Stamatopoulos v. R. – TCC: Appellant allowed to amend pleadings but $700 costs awarded to Crown

Bill Innes on Current Tax Cases

http://decision.tcc-cci.gc.ca/tcc-cci/decisions/en/item/71769/index.do New Window

Stamatopoulos v. The Queen (September 29, 2014 – 2014 TCC 169) was a decision on a motion to add one paragraph to the Notice of Appeal on the eve of trial:

[1] Before the hearing of the appeal began, the appellant presented an oral motion for leave of the Court to file an amended amended notice of appeal.
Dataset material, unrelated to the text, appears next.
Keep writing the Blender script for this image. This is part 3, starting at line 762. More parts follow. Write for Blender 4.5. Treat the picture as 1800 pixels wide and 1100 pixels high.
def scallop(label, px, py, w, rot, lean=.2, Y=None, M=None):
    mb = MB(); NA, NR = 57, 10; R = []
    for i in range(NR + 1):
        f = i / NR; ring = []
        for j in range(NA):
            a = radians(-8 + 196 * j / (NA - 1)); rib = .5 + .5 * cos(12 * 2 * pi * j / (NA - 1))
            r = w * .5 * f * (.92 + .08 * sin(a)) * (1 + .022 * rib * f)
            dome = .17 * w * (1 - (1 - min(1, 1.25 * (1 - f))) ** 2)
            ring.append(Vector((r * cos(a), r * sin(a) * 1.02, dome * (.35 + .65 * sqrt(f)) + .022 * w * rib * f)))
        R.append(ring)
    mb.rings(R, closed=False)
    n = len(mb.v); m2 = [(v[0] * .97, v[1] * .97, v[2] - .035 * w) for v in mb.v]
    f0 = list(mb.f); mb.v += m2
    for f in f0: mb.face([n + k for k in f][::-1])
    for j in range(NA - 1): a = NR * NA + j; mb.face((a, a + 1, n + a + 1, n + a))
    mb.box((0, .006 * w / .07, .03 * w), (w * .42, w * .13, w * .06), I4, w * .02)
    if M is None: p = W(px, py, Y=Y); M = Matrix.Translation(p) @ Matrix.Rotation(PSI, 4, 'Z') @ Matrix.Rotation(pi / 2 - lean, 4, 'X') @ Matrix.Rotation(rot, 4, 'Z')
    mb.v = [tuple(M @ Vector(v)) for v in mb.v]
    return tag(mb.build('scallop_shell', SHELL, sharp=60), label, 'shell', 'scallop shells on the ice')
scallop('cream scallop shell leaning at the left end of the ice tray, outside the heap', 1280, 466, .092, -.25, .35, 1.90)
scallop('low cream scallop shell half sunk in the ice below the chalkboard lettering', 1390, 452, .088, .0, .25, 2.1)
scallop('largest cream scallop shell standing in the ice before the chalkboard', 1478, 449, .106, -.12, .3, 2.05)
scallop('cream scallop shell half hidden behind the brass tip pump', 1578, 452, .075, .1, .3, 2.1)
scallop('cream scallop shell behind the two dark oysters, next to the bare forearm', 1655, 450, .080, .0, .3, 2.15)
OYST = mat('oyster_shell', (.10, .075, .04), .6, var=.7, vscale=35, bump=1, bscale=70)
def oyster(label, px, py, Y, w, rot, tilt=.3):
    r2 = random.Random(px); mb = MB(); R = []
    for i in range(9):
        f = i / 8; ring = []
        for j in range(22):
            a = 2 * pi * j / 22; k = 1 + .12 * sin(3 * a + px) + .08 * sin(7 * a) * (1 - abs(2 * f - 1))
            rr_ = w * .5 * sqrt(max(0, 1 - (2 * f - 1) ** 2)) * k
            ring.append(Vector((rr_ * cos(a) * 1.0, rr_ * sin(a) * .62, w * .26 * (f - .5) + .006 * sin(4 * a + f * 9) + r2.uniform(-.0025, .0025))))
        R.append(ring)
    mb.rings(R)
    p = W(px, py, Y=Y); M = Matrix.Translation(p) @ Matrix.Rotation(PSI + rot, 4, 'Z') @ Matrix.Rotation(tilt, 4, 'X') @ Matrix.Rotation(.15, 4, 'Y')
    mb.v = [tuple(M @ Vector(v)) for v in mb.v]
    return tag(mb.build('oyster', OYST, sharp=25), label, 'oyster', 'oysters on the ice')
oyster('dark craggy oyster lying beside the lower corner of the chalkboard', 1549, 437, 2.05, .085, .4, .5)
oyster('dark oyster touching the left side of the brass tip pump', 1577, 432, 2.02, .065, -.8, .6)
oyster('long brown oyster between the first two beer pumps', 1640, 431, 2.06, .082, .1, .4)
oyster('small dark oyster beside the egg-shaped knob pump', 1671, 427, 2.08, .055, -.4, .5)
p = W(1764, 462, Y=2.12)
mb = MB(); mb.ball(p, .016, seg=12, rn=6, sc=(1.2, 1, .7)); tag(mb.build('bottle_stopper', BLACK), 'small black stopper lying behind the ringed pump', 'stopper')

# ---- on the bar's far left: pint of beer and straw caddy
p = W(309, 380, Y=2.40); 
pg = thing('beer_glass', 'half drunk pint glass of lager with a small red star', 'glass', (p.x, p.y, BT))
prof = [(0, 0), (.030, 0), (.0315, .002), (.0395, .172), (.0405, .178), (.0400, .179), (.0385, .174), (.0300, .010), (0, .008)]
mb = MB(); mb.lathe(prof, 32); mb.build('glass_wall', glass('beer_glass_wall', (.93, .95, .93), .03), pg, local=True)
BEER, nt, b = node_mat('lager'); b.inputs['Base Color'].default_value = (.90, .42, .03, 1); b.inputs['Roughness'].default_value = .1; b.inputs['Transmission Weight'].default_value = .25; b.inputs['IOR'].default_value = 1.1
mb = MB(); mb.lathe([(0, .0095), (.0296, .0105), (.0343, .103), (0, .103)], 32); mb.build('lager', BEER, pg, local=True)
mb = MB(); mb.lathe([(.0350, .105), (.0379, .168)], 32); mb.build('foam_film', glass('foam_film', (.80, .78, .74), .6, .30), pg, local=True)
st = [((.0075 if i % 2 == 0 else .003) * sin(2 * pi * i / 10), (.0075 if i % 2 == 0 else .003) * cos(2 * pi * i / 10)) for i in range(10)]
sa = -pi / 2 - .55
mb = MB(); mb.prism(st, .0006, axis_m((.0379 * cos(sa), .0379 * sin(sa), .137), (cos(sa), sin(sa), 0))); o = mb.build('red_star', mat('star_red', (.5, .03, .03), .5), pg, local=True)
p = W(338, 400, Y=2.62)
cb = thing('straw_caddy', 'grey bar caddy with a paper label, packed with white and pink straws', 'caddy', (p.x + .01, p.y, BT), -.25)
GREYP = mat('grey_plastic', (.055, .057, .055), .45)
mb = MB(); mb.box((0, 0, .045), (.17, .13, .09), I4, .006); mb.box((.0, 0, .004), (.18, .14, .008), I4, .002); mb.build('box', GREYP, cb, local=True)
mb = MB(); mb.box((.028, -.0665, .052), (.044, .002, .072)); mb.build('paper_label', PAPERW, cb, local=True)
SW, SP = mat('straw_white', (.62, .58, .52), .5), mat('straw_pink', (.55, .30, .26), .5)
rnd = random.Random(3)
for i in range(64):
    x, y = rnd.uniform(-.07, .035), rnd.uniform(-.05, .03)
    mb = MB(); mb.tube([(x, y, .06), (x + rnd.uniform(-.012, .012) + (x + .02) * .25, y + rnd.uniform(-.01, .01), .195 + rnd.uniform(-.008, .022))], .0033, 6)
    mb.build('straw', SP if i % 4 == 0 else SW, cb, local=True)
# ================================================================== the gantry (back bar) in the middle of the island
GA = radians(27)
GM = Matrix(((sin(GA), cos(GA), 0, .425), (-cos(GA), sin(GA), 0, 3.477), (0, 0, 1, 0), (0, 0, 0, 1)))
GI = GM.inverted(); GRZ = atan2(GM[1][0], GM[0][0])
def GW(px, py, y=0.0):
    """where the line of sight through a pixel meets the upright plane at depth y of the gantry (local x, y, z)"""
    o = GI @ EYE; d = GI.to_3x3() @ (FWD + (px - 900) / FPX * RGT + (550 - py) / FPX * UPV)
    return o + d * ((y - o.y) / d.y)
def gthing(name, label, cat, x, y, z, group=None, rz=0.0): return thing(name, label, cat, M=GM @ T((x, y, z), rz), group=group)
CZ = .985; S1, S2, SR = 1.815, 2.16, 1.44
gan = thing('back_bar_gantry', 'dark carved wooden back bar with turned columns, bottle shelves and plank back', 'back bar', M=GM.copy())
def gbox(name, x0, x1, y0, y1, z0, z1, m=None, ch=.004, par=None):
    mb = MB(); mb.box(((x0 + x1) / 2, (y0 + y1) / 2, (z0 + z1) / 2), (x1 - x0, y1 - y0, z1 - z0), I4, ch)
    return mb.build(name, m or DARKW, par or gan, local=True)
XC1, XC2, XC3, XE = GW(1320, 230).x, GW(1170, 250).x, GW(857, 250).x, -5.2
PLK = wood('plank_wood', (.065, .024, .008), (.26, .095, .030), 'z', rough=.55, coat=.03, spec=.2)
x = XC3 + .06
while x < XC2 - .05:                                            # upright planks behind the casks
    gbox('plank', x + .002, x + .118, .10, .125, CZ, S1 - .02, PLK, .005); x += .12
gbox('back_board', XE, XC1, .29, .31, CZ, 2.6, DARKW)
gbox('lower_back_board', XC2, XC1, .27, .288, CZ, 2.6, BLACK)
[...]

[2] The respondent is not contesting the amendments the appellant identified in his amended amended notice of appeal, except for the addition of paragraph 8.1 of the amended amended notice of appeal, which states the following:

[translation]

Every month and at the time his GST/QST return was filed, the appellant submitted form VDZ-350.49-V, “Subcontracting Expenses Information Return: Clothing Industry”, to the ARQ as required by the ARQ, and identified all the subcontractors with which he did business.

[3] According to the respondent, form VDZ-350.49-V, Subcontracting Expenses Information Return: Clothing Industry (the form) must be submitted with the Quebec sales tax (QST) return and not with the goods and services tax (GST) return. Thus, for GST purposes, this form is not relevant. Consequently, the respondent argued that I must not allow this amendment.

The court concluded that it was possible that the Quebec tax authorities could have referred to this form for GST purposes (they administer the GST in Quebec) and accordingly permitted the amendment:

[14] Under the Tax Administration Act, the ARQ may, for GST purposes, use the information it obtained in the administration of the QST. The converse is also true: as a consequence of the Canada-Quebec Agreement the ARQ is likewise authorized, under subsection 295(5) of the Excise Tax Act, to communicate for QST purposes information it obtained in the administration of the GST.

[15] The question of whether the information on the forms was or was not used for GST purposes in the present case is an issue the Court will determine at the hearing. As a result, I am of the view that at this stage of the proceedings it would be unwise to conclude that the forms identifying the subcontractors are not relevant for GST purposes.

However because of the lateness of the application costs were awarded against the appellant:

[17] That being said, the motion for amendment could have been filed well before the morning of the hearing. As a result, costs of $700 are awarded to the respondent [regardless of the outcome of the appeal].